Yerzhanov nous présente avec son long métrage A Dark, dark man, un regard sur son propre pays et propose un scénario basé sur des archétypes du film policier qu’il essayera de détourner avec une dimension ethnologique. Tout y est : les vieux mafieux sans scrupules, le chef de la police ripou jusqu’à la moelle, le jeune policier qui se laisse entraîner dans un système trop gros pour lui et qui plonge la tête la première vers le fond, et enfin, la naïve et délicate journaliste qui veut que justice soit faite, que la vérité triomphe sans avoir une petite idée de ce qu’est la réalité du terrain. Rien de surprenant jusque-là donc, mais quelques innovations ou plutôt devrait-on dire quelques hybridations sont à relever.
En effet, quelques passages se veulent comiques par le biais de l’absurde et notamment avec l’intervention du simplet (Theoman Khos) que les corrompus essaye de faire passer pour coupable. Ayant l’âge mental d’un enfant de 4 ans, ce personnage offre une belle opportunité de provoquer l’amusement chez le spectateur puisqu’une telle situation d’horreur, vécue avec une inconscience extrême par ce personnage, ne peut que nous prendre à dépourvu et nous faire sourire. On peut remarquer que ce n’est pas le seul protagoniste avec des allures enfantines puisque même le personnage principal au début du film se fait reprendre comme un ado par deux « faux vrais » durs, qui comparent leur façon de mimer un vol ou qui font des concours de blagues avant un assassinat ; ou encore la jeune journaliste qui joue avec la jeune fille comme si le danger autour de cette enquête qu’elle a pourtant bien étudiée ne rodait pas autour d’elles. Nous pouvons parler aussi des plans contemplatifs, ayant pour décor un paysage désertique, des poses clopes à faire frémir les vrais cowboys, des feux de camp, et même une référence faite ouvertement avec le chapeau du début , qui sont inspirés directement des codes du western, utilisés pour nous montrer qu’à défaut du wild west, ici c’est le wild Kazakhstan, la loi étant celle du plus fort.
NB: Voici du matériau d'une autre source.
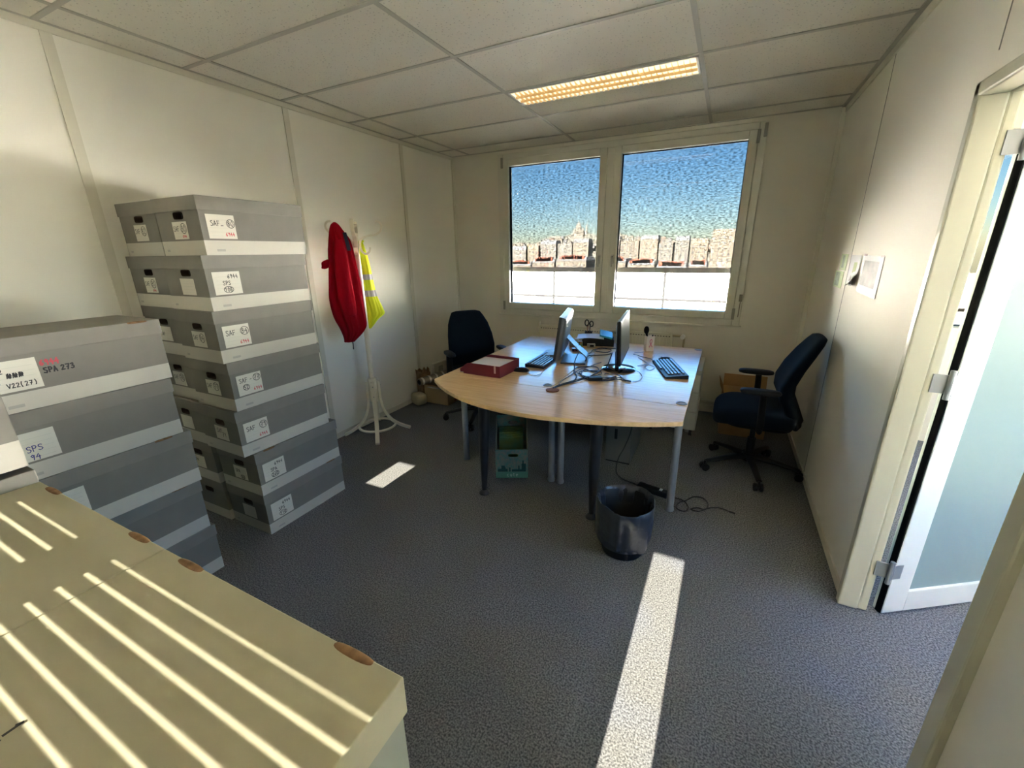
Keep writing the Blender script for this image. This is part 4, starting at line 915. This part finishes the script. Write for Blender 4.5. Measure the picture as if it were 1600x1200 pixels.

En plus de ces inspirations tirées d’autres registres que celui du film noir et les personnages qui ne sont pas tant stéréotypés que cela, le réalisateur essaye de transmettre des émotions en crescendo jusqu’à un final explosif. Pourtant, le résultat n’est peut-être pas aussi frappant qu’on l’aurait souhaité. Le jeune policier prend conscience qu’il est allé trop loin, que cela doit prendre fin et qu’autant finir en beauté en essayant un minimum de se racheter une conduite. Cette révélation due à la rencontre de la journaliste n’est pas surprenante à ce si près que le réalisateur a évité le piège de créer une pseudo romance qui aurait rendu ce final vraiment cliché. Ce suicide organisé à la Gran Torino, le pistolet d’une autre époque caché sous un manteau, nous laisse sur la « fin », puisqu’on ne sait pas réellement quels ont été les émotions du personnage. Toujours fermés du début à la fin, sans nous proposer une colère noire, un éclat en sanglots ou des regards glacés de peur ; la distance avec ce personnage fut d’une trop grande importance pour que ce climax n’ait un réel impact. Le fait de suivre ces personnages de manière impersonnelle peut être assez déroutant, et nous laisse la désagréable impression que nous n’avons vraiment été que spectateur sans avoir vraiment pu comprendre le fond des choses si tant est qu’elles existent.